U.K. rock act Oasis has hooked up with leading music magazine NME and a government organization in a move aimed at encouraging budding musicians to learn to play musical instruments.

In an initiative backed by the U.K. government's Arts Council of England, the sheet music and lyrics to three tracks from the band's new album "Dig Out Your Soul" will be exclusively distributed for free with the Sept. 17 issue of NME.

The move is part of the build-up to the Oct. 6 U.K. release of the album on the band's own Big Brother Recordings label, distributed through PIAS/Sony DADC. "Dig Out Your Soul," the band's seventh studio set, appears in the United States Oct. 7 via Big Brother/Warner Bros.

The three songs involved are "Bag It Up," "The Turning" and "(Get Off Your) High Horse Lady," written by Noel Gallagher and published by Oasis Music/Sony/ATV Music Publishing Ltd. The lyrics and printed music will be accompanied by a CD-Rom featuring multi-media content, including exclusive artwork and behind-the-scenes photos.

Fans are invited to film their own rendition of the tracks and upload the resulting videos on to a dedicated Dig Out Your Soul microsite on the oasisinet.com Web site.

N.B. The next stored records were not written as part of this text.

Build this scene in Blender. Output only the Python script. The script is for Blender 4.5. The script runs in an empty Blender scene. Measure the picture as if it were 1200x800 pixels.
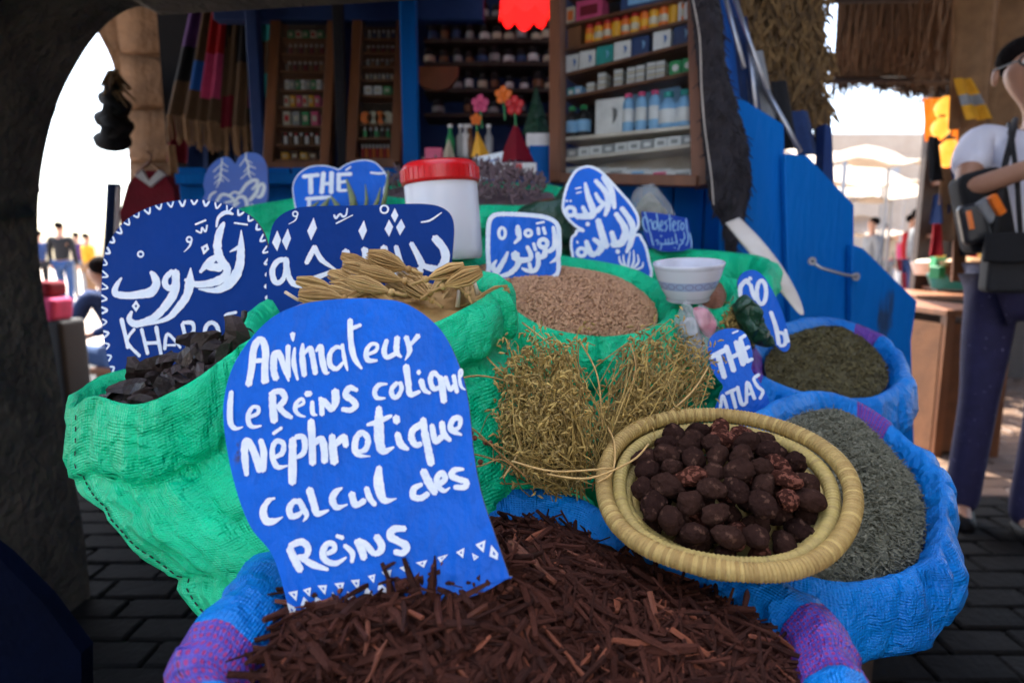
import bpy, bmesh, math, random
import numpy as np
from mathutils import Vector, Matrix, Euler, noise
R = math.radians
random.seed(7); rng = np.random.default_rng(7)
scene = bpy.context.scene
col = scene.collection

# ---------------------------------------------------------------- camera
FPX = 715.0                      # focal length in pixels of the 1200 px wide photograph
CAM = Vector((0, 0, 1.0)); PITCH = R(8)
FW = Vector((0, math.cos(PITCH), -math.sin(PITCH))); UP = Vector((0, math.sin(PITCH), math.cos(PITCH))); RT = Vector((1, 0, 0))
cam = bpy.data.cameras.new("camera"); camo = bpy.data.objects.new("camera", cam); col.objects.link(camo)
camo.location = CAM; camo.rotation_euler = (R(90) - PITCH, 0, 0)
cam.sensor_width = 36; cam.lens = FPX / 1200 * 36; cam.clip_start = 0.02; cam.clip_end = 400
cam.dof.use_dof = True; cam.dof.focus_distance = 0.64; cam.dof.aperture_fstop = 4.0
scene.camera = camo
# ---------------------------------------------------------------- sky, sun, exposure
SUN_EL, SUN_AZ = R(62), R(-20)   # azimuth measured from +Y towards +X
w = bpy.data.worlds.new("World"); scene.world = w; w.use_nodes = True
nt = w.node_tree; nt.nodes.clear()
sky = nt.nodes.new('ShaderNodeTexSky'); sky.sky_type = 'NISHITA'; sky.sun_disc = False
sky.sun_elevation = SUN_EL; sky.sun_rotation = SUN_AZ; sky.dust_density = 3.0; sky.air_density = 1.0; sky.ozone_density = .3
bg = nt.nodes.new('ShaderNodeBackground'); bg.inputs[1].default_value = 0.15
wo = nt.nodes.new('ShaderNodeOutputWorld')
nt.links.new(sky.outputs[0], bg.inputs[0]); nt.links.new(bg.outputs[0], wo.inputs[0])
sl = bpy.data.lights.new("sun", 'SUN'); sl.energy = 4.0; sl.angle = R(0.5); sl.color = (1, .95, .87)
so = bpy.data.objects.new("sun", sl); col.objects.link(so)
sd = Vector((math.sin(SUN_AZ) * math.cos(SUN_EL), math.cos(SUN_AZ) * math.cos(SUN_EL), math.sin(SUN_EL)))
so.rotation_euler = sd.to_track_quat('Z', 'Y').to_euler()
scene.view_settings.view_transform = 'Standard'; scene.view_settings.look = 'None'
scene.view_settings.exposure = 2.55; scene.view_settings.gamma = 1

# ---------------------------------------------------------------- helpers
def P(x, y, d):
    x = float(x); y = float(y); d = float(d)
    return CAM + d * (FW + (x - 600) / FPX * RT - (y - 400) / FPX * UP)
def PZ(x, y, z):
    r = FW + (x - 600) / FPX * RT - (y - 400) / FPX * UP
    return CAM + r * ((z - 1.0) / r.z)
class Plane:
    def __init__(s, x, y, d, lean=10, yaw=0):
        s.p0 = P(x, y, d); a, b = R(yaw), R(lean)
        s.n = Vector((math.sin(a) * math.cos(b), -math.cos(a) * math.cos(b), math.sin(b)))
        s.u = s.n.cross(Vector((0, 0, -1))).normalized(); s.v = s.u.cross(s.n) * -1
    def hit(s, x, y, off=0.0):
        x = float(x); y = float(y)
        r = FW + (x - 600) / FPX * RT - (y - 400) / FPX * UP
        t = (s.p0 - CAM).dot(s.n) / r.dot(s.n)
        return CAM + r * t + s.n * off
ORG = {}
def meta(o, label=None, cat=None, group=None, kind=None):
    if label: o['label'] = label
    if cat: o['category'] = cat
    if group: o['group'] = group
    if kind: o['kind'] = kind
    return o
def thing(name, loc, label, cat, group=None):
    o = bpy.data.objects.new(name, None); col.objects.link(o); o.location = loc; o.empty_display_size = .05
    ORG[o] = Vector(loc); return meta(o, label, cat, group)
def newmesh(name, vs, fs, mat, smooth=False, rnd=None, uv=None):
    me = bpy.data.meshes.new(name)
    me.from_pydata([tuple(v) for v in vs], [], fs)
    if mat: me.materials.append(mat)
    if smooth: me.polygons.foreach_set('use_smooth', [True] * len(me.polygons))
    if rnd is not None:
        a = me.attributes.new('rnd', 'FLOAT', 'POINT'); a.data.foreach_set('value', np.asarray(rnd, dtype=np.float32) if hasattr(rnd, '__len__') else np.full(len(vs), rnd, np.float32))
    if uv is not None:
        l = me.uv_layers.new(name='UVMap')
        idx = np.empty(len(me.loops), np.int32); me.loops.foreach_get('vertex_index', idx)
        l.data.foreach_set('uv', np.asarray(uv, np.float32)[idx].ravel())
    me.update(); return me
def mk(name, vs, fs, mat, parent=None, smooth=False, rnd=None, uv=None, **kw):
    """verts in world coordinates -> one mesh object, top level or a child"""
    vs = np.asarray([tuple(v) for v in vs], float)
    if parent is not None: org = ORG[parent]
    else:
        lo, hi = vs.min(0), vs.max(0); org = Vector(((lo[0] + hi[0]) / 2, (lo[1] + hi[1]) / 2, lo[2]))
    me = newmesh(name, vs - np.array(org), fs, mat, smooth, rnd, uv)
    o = bpy.data.objects.new(name, me); col.objects.link(o)
    if parent is not None: o.parent = parent
    else: o.location = org
    ORG[o] = Vector(org); return meta(o, **kw)
def inst(name, me, M4, parent=None, **kw):
    o = bpy.data.objects.new(name, me); col.objects.link(o)
    if parent is not None:
        o.parent = parent; M4 = Matrix.Translation(-ORG[parent]) @ M4
    o.matrix_world = M4 if parent is None else M4
    if parent is not None: o.matrix_local = M4
    return meta(o, **kw)
class G:
    """geometry collector"""
    def __init__(s): s.v = []; s.f = []; s.r = []; s.uv = []
    def add(s, vs, fs, rnd=0.5, uv=None):
        b = len(s.v); s.v += [tuple(v) for v in vs]; s.f += [tuple(i + b for i in f) for f in fs]
        s.r += [rnd] * len(vs); s.uv += list(uv) if uv else [(0, 0)] * len(vs)
    def box(s, c, size, rot=None, rnd=.5, taper=1.0):
        hx, hy, hz = size[0] / 2, size[1] / 2, size[2] / 2; c = Vector(c)
        vs = [Vector((x * hx * (taper if z > 0 else 1), y * hy * (taper if z > 0 else 1), z * hz)) for z in (-1, 1) for y in (-1, 1) for x in (-1, 1)]
        if rot is not None: vs = [rot @ v for v in vs]
        s.add([c + v for v in vs], [(0, 2, 3, 1), (4, 5, 7, 6), (0, 1, 5, 4), (2, 6, 7, 3), (0, 4, 6, 2), (1, 3, 7, 5)], rnd)
    def bar(s, a, b, w, h, upv=(0, 0, 1), rnd=.5):
        a = Vector(a); b = Vector(b); d = b - a; L = d.length; x = d.normalized()
        z = Vector(upv); y = z.cross(x)
        if y.length < 1e-4: y = Vector((0, 1, 0)).cross(x)
        y.normalize(); z = x.cross(y)
        s.box((a + b) / 2, (L, w, h), Matrix((x, y, z)).transposed(), rnd)
    def tube(s, pts, rad, n=6, rnd=.5, cap=True):
        pts = [Vector(p) for p in pts]; m = len(pts)
        rad = rad if hasattr(rad, '__len__') else [rad] * m
        vs = []; prev = None
        for i, p in enumerate(pts):
            t = (pts[min(i + 1, m - 1)] - pts[max(i - 1, 0)]).normalized()
            if prev is None:
                a = t.cross(Vector((0, 0, 1)))
                if a.length < .1: a = t.cross(Vector((0, 1, 0)))
            else: a = prev - t * prev.dot(t)
            a.normalize(); prev = a; b = t.cross(a)
            for k in range(n):
                q = 2 * math.pi * k / n; vs.append(p + (a * math.cos(q) + b * math.sin(q)) * rad[i])
        fs = [(i * n + k, i * n + (k + 1) % n, (i + 1) * n + (k + 1) % n, (i + 1) * n + k) for i in range(m - 1) for k in range(n)]
        if cap: fs += [tuple(range(n - 1, -1, -1)), tuple(range((m - 1) * n, m * n))]
        s.add(vs, fs, rnd)
    def lathe(s, c, prof, n=32, axis=None, rnd=.5, uvv=False):
        """prof: (radius, height) list"""
        c = Vector(c); q = Vector(axis or (0, 0, 1)).normalized().to_track_quat('Z', 'Y').to_matrix()
        vs = []; uv = []
        for j, (r, h) in enumerate(prof):
            for k in range(n + 1):
                a = 2 * math.pi * k / n
                vs.append(c + q @ Vector((r * math.cos(a), r * math.sin(a), h))); uv.append((k / n, j / (len(prof) - 1)))
        m = n + 1
        fs = [(i * m + k, i * m + k + 1, (i + 1) * m + k + 1, (i + 1) * m + k) for i in range(len(prof) - 1) for k in range(n)]
        s.add(vs, fs, rnd, uv)
    def prism(s, pts, vec, rnd=.5):
        """polygon (world pts) swept along vec"""
        n = len(pts); pts = [Vector(p) for p in pts]; vec = Vector(vec)
        s.add(pts + [p + vec for p in pts], [tuple(range(n)), tuple(range(2 * n - 1, n - 1, -1))] + [(i, i + n, (i + 1) % n + n, (i + 1) % n) for i in range(n)], rnd)
    def ball(s, c, r, n=8, m=6, rnd=.5, rot=None):
        r = r if hasattr(r, '__len__') else (r, r, r); vs = [Vector((0, 0, 1))]
        for i in range(1, m):
            t = math.pi * i / m
            for k in range(n):
                a = 2 * math.pi * k / n; vs.append(Vector((math.sin(t) * math.cos(a), math.sin(t) * math.sin(a), math.cos(t))))
        vs.append(Vector((0, 0, -1)))
        fs = [(0, 1 + k, 1 + (k + 1) % n) for k in range(n)]
        for i in range(m - 2):
            for k in range(n):
                a = 1 + i * n + k; b = 1 + i * n + (k + 1) % n; fs.append((a, a + n, b + n, b))
        e = len(vs) - 1; fs += [(e, 1 + (m - 2) * n + (k + 1) % n, 1 + (m - 2) * n + k) for k in range(n)]
        vs = [Vector((v.x * r[0], v.y * r[1], v.z * r[2])) for v in vs]
        if rot is not None: vs = [rot @ v for v in vs]
        s.add([Vector(c) + v for v in vs], fs, rnd)
    def mk(s, name, mat, parent=None, smooth=False, uv=False, **kw):
        return mk(name, s.v, s.f, mat, parent, smooth, s.r, s.uv if uv else None, **kw)
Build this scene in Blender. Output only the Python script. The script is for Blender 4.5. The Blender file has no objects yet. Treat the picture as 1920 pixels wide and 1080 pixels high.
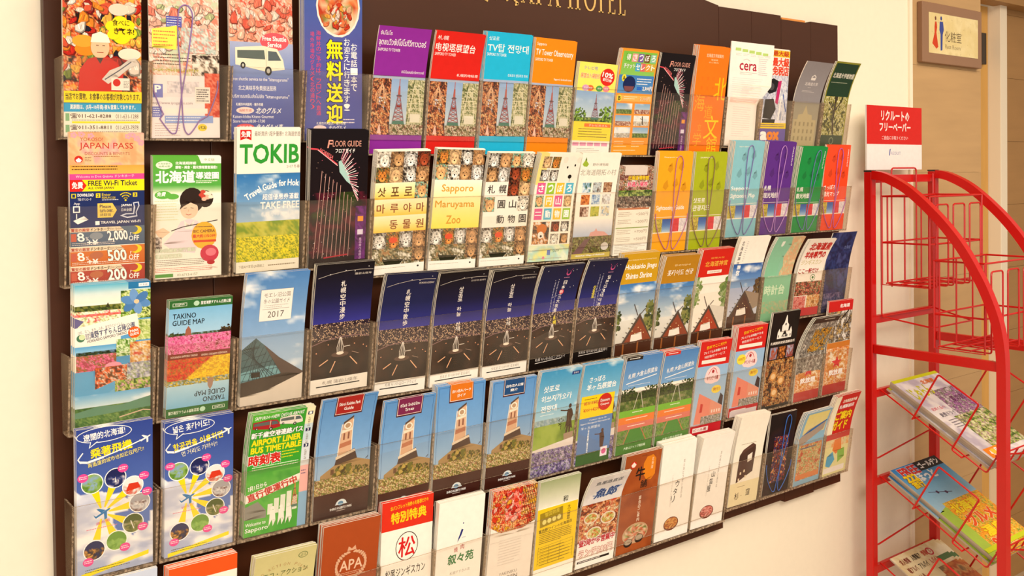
import bpy, math, random
import numpy as np
from mathutils import Vector, Matrix
from mathutils.geometry import tessellate_polygon

# ------------------------------------------------------------------ camera, light, exposure
sc = bpy.context.scene
COL = sc.collection
ZO = 1.27                                   # height of the rack's reference line above the floor
rnd = random.Random(7)

def srgb(c):
    c = np.asarray(c, dtype=float)
    return np.where(c <= .04045, c / 12.92, ((c + .055) / 1.055) ** 2.4)
def C(h):
    return np.array([int(h[i:i + 2], 16) / 255 for i in (1, 3, 5)])

cam_d = bpy.data.cameras.new('camera')
cam = bpy.data.objects.new('camera', cam_d)
COL.objects.link(cam)
yaw, pit, rol = math.radians(37.3587), math.radians(1.1814), math.radians(-.7646)
Fv = Vector((math.sin(yaw) * math.cos(pit), math.cos(yaw) * math.cos(pit), -math.sin(pit)))
R0 = Vector((math.cos(yaw), -math.sin(yaw), 0)); U0 = R0.cross(Fv)
Rx = R0 * math.cos(rol) + U0 * math.sin(rol); Ux = U0 * math.cos(rol) - R0 * math.sin(rol)
M = Matrix((Rx, Ux, -Fv)).transposed().to_4x4()
M.translation = Vector((-.29329, -1.40522, .23013 + ZO))
cam.matrix_world = M
cam_d.sensor_width = 36
cam_d.lens = 1788.3 / 1920 * 36
cam_d.shift_y = -(540 - 370.97) / 1920
cam_d.clip_start = .05
sc.camera = cam

w = bpy.data.worlds.new('room_light'); sc.world = w; w.use_nodes = True
w.node_tree.nodes['Background'].inputs[0].default_value = (1, .88, .72, 1)
w.node_tree.nodes['Background'].inputs[1].default_value = .36
def area(name, loc, target, sx, sy, power, col):
    d = bpy.data.lights.new(name, 'AREA'); d.shape = 'RECTANGLE'; d.size = sx; d.size_y = sy
    d.energy = power; d.color = col
    o = bpy.data.objects.new(name, d); COL.objects.link(o); o.location = loc
    o.rotation_euler = (Vector(target) - Vector(loc)).to_track_quat('-Z', 'Y').to_euler()
    return o
area('ceiling_panel_light', (.5, -2.2, 2.66), (.5, -2.0, 0), 1.9, 1.2, 52, (1, .87, .70))
area('corridor_panel_light', (2.4, -1.3, 2.60), (2.4, -1.3, 0), 1.0, 1.0, 17, (1, .84, .64))
area('lobby_side_fill', (-1.5, -2.9, 1.9), (.3, 0, 1.3), 1.6, 1.4, 32, (1, .91, .80))  # added soft fill standing in for the bright lobby side behind the camera
sc.view_settings.view_transform = 'Standard'
sc.view_settings.look = 'None'
sc.view_settings.exposure = .55
sc.view_settings.gamma = 1
sc.view_settings.use_curve_mapping = False
sc.cycles.transparent_max_bounces = 40
sc.cycles.max_bounces = 8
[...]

The band will invite the performers of the winning interpretation to an Oasis concert anywhere in the world.

The initiative has the public support of the U.K. government's Arts Council of England, which has been attempting to encourage young people to learn musical instruments through its "Take It Away" scheme. The Council claims to have handed out some £6 million ($10.5 million) in interest-free loans to help budding musicians buy instruments since it launched the scheme in July 2007

According to Big Brother Recordings' GM Emma Greengrass, band considers the distribution of sheet music with a major publication a more viable alternative to the controversial strategy of giving free CDs away with newspapers/magazines as a "covermount."

In a statement, Greengrass says: "We have always been a bit skeptical of covermount opportunities in the past. Oasis are not keen on giving away their music, but this is a great idea that offers a lot more and allows the band to interact with their fans while giving them something really exclusive and engaging."